### Exercise directions
Without the pictures, reproduce the records that follow exactly.

--- Begin Dataset rows ---

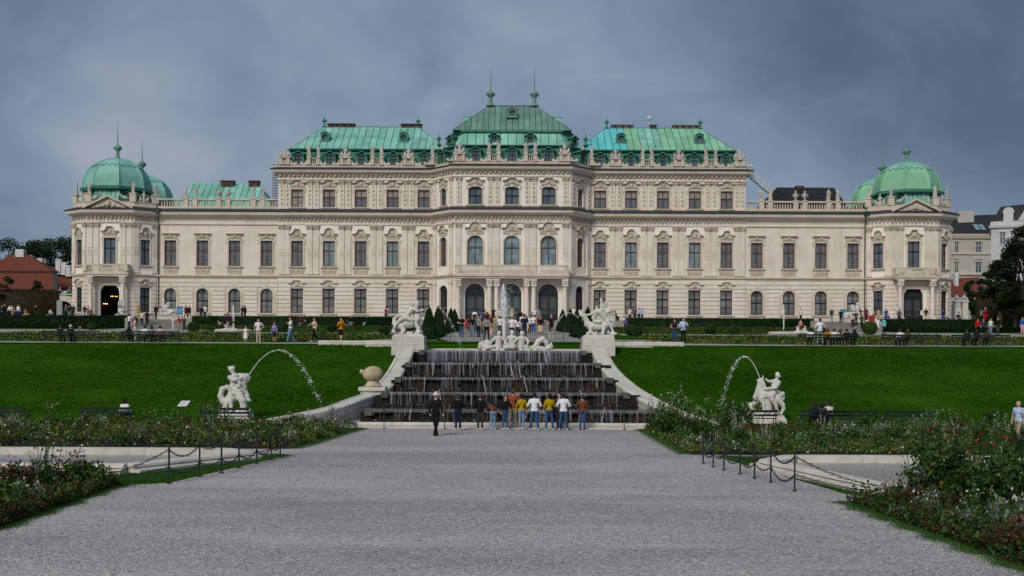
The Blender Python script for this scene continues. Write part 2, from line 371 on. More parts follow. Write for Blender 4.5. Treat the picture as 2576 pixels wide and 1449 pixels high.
def make_window(w, z0, z1, cols, rows_up, rows_dn, glass, fr, bars, crown=None, crown_z=None, surround=0.2, sill=True, apron=None, arch=0, split=0.38, glass_up=None, grille=False, cart=True):
    root_mb = MB(); y0, y1 = 0.2, 0.3; fw = 0.085
    top = z1 - (w / 2 if arch == 1 else arch)
    zt = z1 - (z1 - z0) * split if not arch else min(top - 0.02, z0 + (z1 - z0) * (1 - split))
    # frame: jambs, head, bottom rail, mullion and transom
    root_mb.box(-w / 2, -w / 2 + fw, y0, y1, z0, top); root_mb.box(w / 2 - fw, w / 2, y0, y1, z0, top)
    root_mb.box(-w / 2 + fw, w / 2 - fw, y0, y1, z0, z0 + fw); root_mb.box(-0.055, 0.055, y0 - 0.01, y1, z0 + fw, z1 - fw); root_mb.box(-w / 2 + fw, w / 2 - fw, y0 - 0.02, y1, zt - 0.07, zt + 0.07)
    if arch:
        rise = z1 - top
        root_mb.strip(arc(0, top, w / 2 - fw, 180, 0, 12, rise - fw), arc(0, top, w / 2, 180, 0, 12, rise), y0, y1)
    else: root_mb.box(-w / 2 + fw, w / 2 - fw, y0, y1, z1 - fw, z1)
    win = root_mb.build('window', fr)
    bm_ = MB(); t = 0.021; panes = []
    half = w / 2 - fw - 0.055; c2 = cols // 2
    for sgn in (-1, 1):
        xa = 0.055 if sgn > 0 else -0.055 - half
        for (a, b, rows, up) in ((z0 + fw, zt - 0.07, rows_dn, False), (zt + 0.07, (top if arch else z1 - fw), rows_up, True)):
            if b - a < 0.05: continue
            pw, ph = half / c2, (b - a) / rows
            for i in range(c2):
                for j in range(rows):
                    panes.append((xa + (i + 0.5) * pw, a + j * ph, pw - 0.01, ph - 0.01, (glass_up or glass) if up else glass))
            for i in range(1, c2): bm_.box(xa + i * pw - t, xa + i * pw + t, y0 + 0.03, y1 - 0.02, a, b)
            for j in range(1, rows): bm_.box(xa, xa + half, y0 + 0.032, y1 - 0.018, a + j * ph - t, a + j * ph + t)
    if bm_.f: bm_.build('glazing_bars', bars, win)
    for x, z, pw, ph, g in panes:
        p = link('pane', pane_mesh(pw, ph, g), win, (x, 0.275, z)); p.rotation_euler = (random.uniform(-.006, .006), 0, random.uniform(-.008, .008))
    if arch:
        f = MB(); pts = arc(0, top, w / 2 - fw, 180, 0, 12, (z1 - top) - fw)
        f.xz([(x, z) for x, z in reversed(pts)], 0.28, 0.30); f.build('pane', glass_up or glass, win)
        b2 = MB()
        for a in (36, 72, 108, 144): b2.tube([(0, 0.255, top), ((w / 2 - fw) * math.cos(math.radians(a)), 0.255, top + (z1 - top - fw) * math.sin(math.radians(a)))], 0.016, 4)
        b2.build('glazing_bars', bars, win)
    if grille:
        g = MB(); n = max(5, int(w / 0.19))
        for i in range(n): 
            x = -w / 2 + (i + 0.5) * w / n
            zz = z1 - 0.03 if not arch else top + math.sqrt(max(0.0, 1 - (x / (w / 2)) ** 2)) * (z1 - top) - 0.03
            g.box(x - 0.016, x + 0.016, 0.06, 0.09, z0 + 0.02, zz)
        for zz in (z0 + 0.35, z0 + (z1 - z0) * 0.3, z0 + (z1 - z0) * 0.62, z0 + (z1 - z0) * 0.85):
            if zz < top: g.box(-w / 2 + 0.01, w / 2 - 0.01, 0.055, 0.095, zz - 0.018, zz + 0.018)
        g.build('grille', IRON, win)
    st = MB()
    if surround:
        s_ = surround
        st.box(-w / 2 - s_, -w / 2, -0.09, 0.0, z0, top); st.box(w / 2, w / 2 + s_, -0.09, 0.0, z0, top)
        if arch:
            st.strip(arc(0, top, w / 2 + s_, 180, 0, 14, (z1 - top) + s_)[::-1], arc(0, top, w / 2, 180, 0, 14, z1 - top)[::-1], -0.09, 0.0)
            st.xz([(-0.16, z1 - 0.05), (0.16, z1 - 0.05), (0.24, z1 + s_ + 0.18), (-0.24, z1 + s_ + 0.18)], -0.2, 0.0)
        else: st.box(-w / 2 - s_, w / 2 + s_, -0.095, 0.0, z1, z1 + s_)
        if not arch or arch != 1:
            for sg in (-1, 1): st.box(sg * (w / 2 + s_ + 0.09) - 0.09, sg * (w / 2 + s_ + 0.09) + 0.09, -0.1, 0.0, z1 - 0.35, z1 + s_ - 0.02)
        st.build('surround', TRIM, win)
    if sill:
        b = MB(); b.box(-w / 2 - 0.34, w / 2 + 0.34, -0.26, 0.0, z0 - 0.16, z0 - 0.04); b.box(-w / 2 - 0.26, w / 2 + 0.26, -0.16, 0.0, z0 - 0.28, z0 - 0.16); b.build('sill', TRIM, win)
    if apron:
        b = MB(); b.box(-w / 2 - 0.2, w / 2 + 0.2, -0.06, 0.0, apron, z0 - 0.3)
        for sg in (-1, 1): lump(b, sg * (w / 2 - 0.1), (apron + z0) / 2 - 0.1, 0.2, 0.3, 0.16)
        lump(b, 0, (apron + z0) / 2 - 0.12, 0.42, 0.2, 0.15); b.build('apron', ORN, win)
    if crown:
        b = MB(); cz = crown_z; hood(b, crown, w, cz); b.build('window_crown', TRIM, win)
        o = MB(); hh = w / 2 + 0.14
        if cz - (z1 + surround) > 0.05: o.box(-hh, hh, -0.11, 0.0, z1 + surround + 0.003, cz - 0.003)
        up = {'round': 0.55, 'point': 0.5, 'upper': 0.22, 'upper2': 0.22}.get(crown, 0)
        if up: o.xz([(-hh * 0.6, cz), (hh * 0.6, cz), (hh * 0.3, cz + up), (-hh * 0.3, cz + up)], -0.1, 0.0)
        if cart:
            zc = (z1 + surround + cz) / 2 + up * 0.35
            lump(o, 0, zc + 0.1, 0.3, 0.34, 0.32, 10); lump(o, -0.36, zc - 0.1, 0.26, 0.15, 0.24); lump(o, 0.36, zc - 0.1, 0.26, 0.15, 0.24)
            for sg in (-1, 1): lump(o, sg * 0.72, zc - 0.16, 0.15, 0.2, 0.24); lump(o, sg * 0.2, zc + 0.34, 0.12, 0.14, 0.25)
        o.build('crown_ornament', ORN, win)
    return win
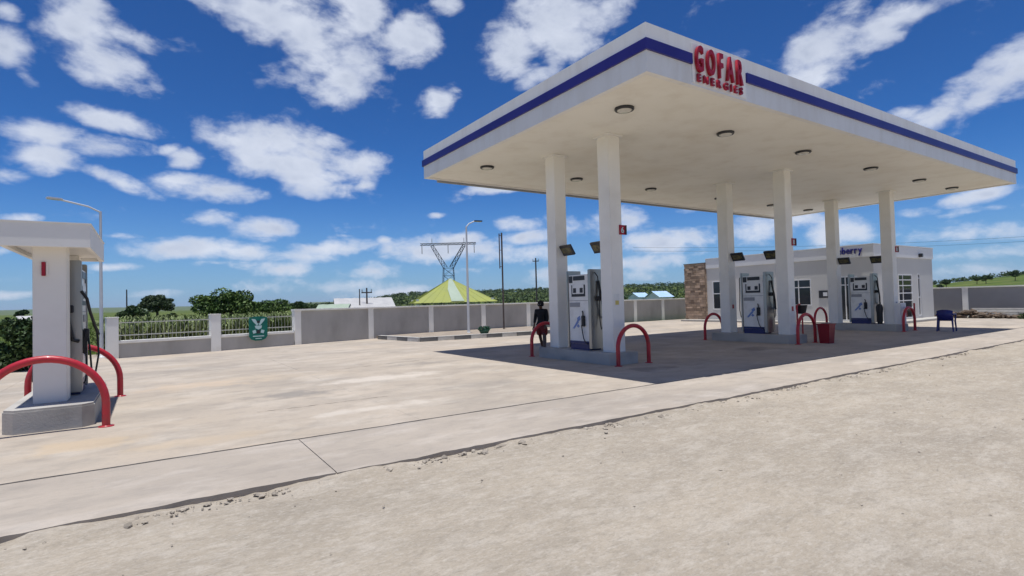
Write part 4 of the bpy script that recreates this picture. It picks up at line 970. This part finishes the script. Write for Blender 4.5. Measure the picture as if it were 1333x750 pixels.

--- End Dataset rows ---

### Correct answer
The Blender Python script for this scene continues. Write part 2, from line 371 on. More parts follow. Write for Blender 4.5. Treat the picture as 2576 pixels wide and 1449 pixels high.
def make_window(w, z0, z1, cols, rows_up, rows_dn, glass, fr, bars, crown=None, crown_z=None, surround=0.2, sill=True, apron=None, arch=0, split=0.38, glass_up=None, grille=False, cart=True):
    root_mb = MB(); y0, y1 = 0.2, 0.3; fw = 0.085
    top = z1 - (w / 2 if arch == 1 else arch)
    zt = z1 - (z1 - z0) * split if not arch else min(top - 0.02, z0 + (z1 - z0) * (1 - split))
    # frame: jambs, head, bottom rail, mullion and transom
    root_mb.box(-w / 2, -w / 2 + fw, y0, y1, z0, top); root_mb.box(w / 2 - fw, w / 2, y0, y1, z0, top)
    root_mb.box(-w / 2 + fw, w / 2 - fw, y0, y1, z0, z0 + fw); root_mb.box(-0.055, 0.055, y0 - 0.01, y1, z0 + fw, z1 - fw); root_mb.box(-w / 2 + fw, w / 2 - fw, y0 - 0.02, y1, zt - 0.07, zt + 0.07)
    if arch:
        rise = z1 - top
        root_mb.strip(arc(0, top, w / 2 - fw, 180, 0, 12, rise - fw), arc(0, top, w / 2, 180, 0, 12, rise), y0, y1)
    else: root_mb.box(-w / 2 + fw, w / 2 - fw, y0, y1, z1 - fw, z1)
    win = root_mb.build('window', fr)
    bm_ = MB(); t = 0.021; panes = []
    half = w / 2 - fw - 0.055; c2 = cols // 2
    for sgn in (-1, 1):
        xa = 0.055 if sgn > 0 else -0.055 - half
        for (a, b, rows, up) in ((z0 + fw, zt - 0.07, rows_dn, False), (zt + 0.07, (top if arch else z1 - fw), rows_up, True)):
            if b - a < 0.05: continue
            pw, ph = half / c2, (b - a) / rows
            for i in range(c2):
                for j in range(rows):
                    panes.append((xa + (i + 0.5) * pw, a + j * ph, pw - 0.01, ph - 0.01, (glass_up or glass) if up else glass))
            for i in range(1, c2): bm_.box(xa + i * pw - t, xa + i * pw + t, y0 + 0.03, y1 - 0.02, a, b)
            for j in range(1, rows): bm_.box(xa, xa + half, y0 + 0.032, y1 - 0.018, a + j * ph - t, a + j * ph + t)
    if bm_.f: bm_.build('glazing_bars', bars, win)
    for x, z, pw, ph, g in panes:
        p = link('pane', pane_mesh(pw, ph, g), win, (x, 0.275, z)); p.rotation_euler = (random.uniform(-.006, .006), 0, random.uniform(-.008, .008))
    if arch:
        f = MB(); pts = arc(0, top, w / 2 - fw, 180, 0, 12, (z1 - top) - fw)
        f.xz([(x, z) for x, z in reversed(pts)], 0.28, 0.30); f.build('pane', glass_up or glass, win)
        b2 = MB()
        for a in (36, 72, 108, 144): b2.tube([(0, 0.255, top), ((w / 2 - fw) * math.cos(math.radians(a)), 0.255, top + (z1 - top - fw) * math.sin(math.radians(a)))], 0.016, 4)
        b2.build('glazing_bars', bars, win)
    if grille:
        g = MB(); n = max(5, int(w / 0.19))
        for i in range(n): 
            x = -w / 2 + (i + 0.5) * w / n
            zz = z1 - 0.03 if not arch else top + math.sqrt(max(0.0, 1 - (x / (w / 2)) ** 2)) * (z1 - top) - 0.03
            g.box(x - 0.016, x + 0.016, 0.06, 0.09, z0 + 0.02, zz)
        for zz in (z0 + 0.35, z0 + (z1 - z0) * 0.3, z0 + (z1 - z0) * 0.62, z0 + (z1 - z0) * 0.85):
            if zz < top: g.box(-w / 2 + 0.01, w / 2 - 0.01, 0.055, 0.095, zz - 0.018, zz + 0.018)
        g.build('grille', IRON, win)
    st = MB()
    if surround:
        s_ = surround
        st.box(-w / 2 - s_, -w / 2, -0.09, 0.0, z0, top); st.box(w / 2, w / 2 + s_, -0.09, 0.0, z0, top)
        if arch:
            st.strip(arc(0, top, w / 2 + s_, 180, 0, 14, (z1 - top) + s_)[::-1], arc(0, top, w / 2, 180, 0, 14, z1 - top)[::-1], -0.09, 0.0)
            st.xz([(-0.16, z1 - 0.05), (0.16, z1 - 0.05), (0.24, z1 + s_ + 0.18), (-0.24, z1 + s_ + 0.18)], -0.2, 0.0)
        else: st.box(-w / 2 - s_, w / 2 + s_, -0.095, 0.0, z1, z1 + s_)
        if not arch or arch != 1:
            for sg in (-1, 1): st.box(sg * (w / 2 + s_ + 0.09) - 0.09, sg * (w / 2 + s_ + 0.09) + 0.09, -0.1, 0.0, z1 - 0.35, z1 + s_ - 0.02)
        st.build('surround', TRIM, win)
    if sill:
        b = MB(); b.box(-w / 2 - 0.34, w / 2 + 0.34, -0.26, 0.0, z0 - 0.16, z0 - 0.04); b.box(-w / 2 - 0.26, w / 2 + 0.26, -0.16, 0.0, z0 - 0.28, z0 - 0.16); b.build('sill', TRIM, win)
    if apron:
        b = MB(); b.box(-w / 2 - 0.2, w / 2 + 0.2, -0.06, 0.0, apron, z0 - 0.3)
        for sg in (-1, 1): lump(b, sg * (w / 2 - 0.1), (apron + z0) / 2 - 0.1, 0.2, 0.3, 0.16)
        lump(b, 0, (apron + z0) / 2 - 0.12, 0.42, 0.2, 0.15); b.build('apron', ORN, win)
    if crown:
        b = MB(); cz = crown_z; hood(b, crown, w, cz); b.build('window_crown', TRIM, win)
        o = MB(); hh = w / 2 + 0.14
        if cz - (z1 + surround) > 0.05: o.box(-hh, hh, -0.11, 0.0, z1 + surround + 0.003, cz - 0.003)
        up = {'round': 0.55, 'point': 0.5, 'upper': 0.22, 'upper2': 0.22}.get(crown, 0)
        if up: o.xz([(-hh * 0.6, cz), (hh * 0.6, cz), (hh * 0.3, cz + up), (-hh * 0.3, cz + up)], -0.1, 0.0)
        if cart:
            zc = (z1 + surround + cz) / 2 + up * 0.35
            lump(o, 0, zc + 0.1, 0.3, 0.34, 0.32, 10); lump(o, -0.36, zc - 0.1, 0.26, 0.15, 0.24); lump(o, 0.36, zc - 0.1, 0.26, 0.15, 0.24)
            for sg in (-1, 1): lump(o, sg * 0.72, zc - 0.16, 0.15, 0.2, 0.24); lump(o, sg * 0.2, zc + 0.34, 0.12, 0.14, 0.25)
        o.build('crown_ornament', ORN, win)
    return win
Write part 4 of the bpy script that recreates this picture. It picks up at line 970. This part finishes the script. Write for Blender 4.5. Measure the picture as if it were 1333x750 pixels.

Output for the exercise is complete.